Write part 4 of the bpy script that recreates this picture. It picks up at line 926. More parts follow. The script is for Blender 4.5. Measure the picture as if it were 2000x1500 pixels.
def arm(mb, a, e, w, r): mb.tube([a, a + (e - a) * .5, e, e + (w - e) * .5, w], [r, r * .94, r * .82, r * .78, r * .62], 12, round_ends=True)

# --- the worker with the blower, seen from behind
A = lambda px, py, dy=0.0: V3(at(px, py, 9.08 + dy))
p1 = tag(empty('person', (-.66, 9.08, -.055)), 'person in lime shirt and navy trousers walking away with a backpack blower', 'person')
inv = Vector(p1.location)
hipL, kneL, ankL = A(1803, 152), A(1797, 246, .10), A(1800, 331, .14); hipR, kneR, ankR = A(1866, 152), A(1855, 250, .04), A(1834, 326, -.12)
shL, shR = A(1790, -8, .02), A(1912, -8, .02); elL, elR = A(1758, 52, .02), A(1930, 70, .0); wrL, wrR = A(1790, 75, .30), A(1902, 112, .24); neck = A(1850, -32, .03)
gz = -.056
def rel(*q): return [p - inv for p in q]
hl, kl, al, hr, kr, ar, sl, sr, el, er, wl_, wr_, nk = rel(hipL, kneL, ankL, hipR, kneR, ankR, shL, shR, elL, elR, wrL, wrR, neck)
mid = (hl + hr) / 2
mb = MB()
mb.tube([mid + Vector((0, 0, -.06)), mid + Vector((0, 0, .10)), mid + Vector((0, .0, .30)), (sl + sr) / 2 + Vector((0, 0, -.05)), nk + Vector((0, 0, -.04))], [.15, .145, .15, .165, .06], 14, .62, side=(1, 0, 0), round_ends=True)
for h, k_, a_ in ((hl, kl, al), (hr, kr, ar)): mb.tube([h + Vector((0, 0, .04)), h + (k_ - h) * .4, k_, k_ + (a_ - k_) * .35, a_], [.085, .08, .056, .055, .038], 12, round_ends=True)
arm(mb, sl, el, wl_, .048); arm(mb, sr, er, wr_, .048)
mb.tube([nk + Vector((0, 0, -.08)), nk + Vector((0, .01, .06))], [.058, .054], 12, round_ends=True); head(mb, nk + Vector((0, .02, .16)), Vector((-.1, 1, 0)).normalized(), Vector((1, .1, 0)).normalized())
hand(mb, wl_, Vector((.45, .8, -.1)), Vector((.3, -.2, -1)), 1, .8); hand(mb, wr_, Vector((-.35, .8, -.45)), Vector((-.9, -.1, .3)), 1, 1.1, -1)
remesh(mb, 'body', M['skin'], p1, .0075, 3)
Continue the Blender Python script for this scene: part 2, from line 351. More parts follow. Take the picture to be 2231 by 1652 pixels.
============
WHAT TO DO » Show the lines of the material that contain the word "Blender".

WRITTEN SOLUTION »
Write part 4 of the bpy script that recreates this picture. It picks up at line 926. More parts follow. The script is for Blender 4.5. Measure the picture as if it were 2000x1500 pixels.
Continue the Blender Python script for this scene: part 2, from line 351. More parts follow. Take the picture to be 2231 by 1652 pixels.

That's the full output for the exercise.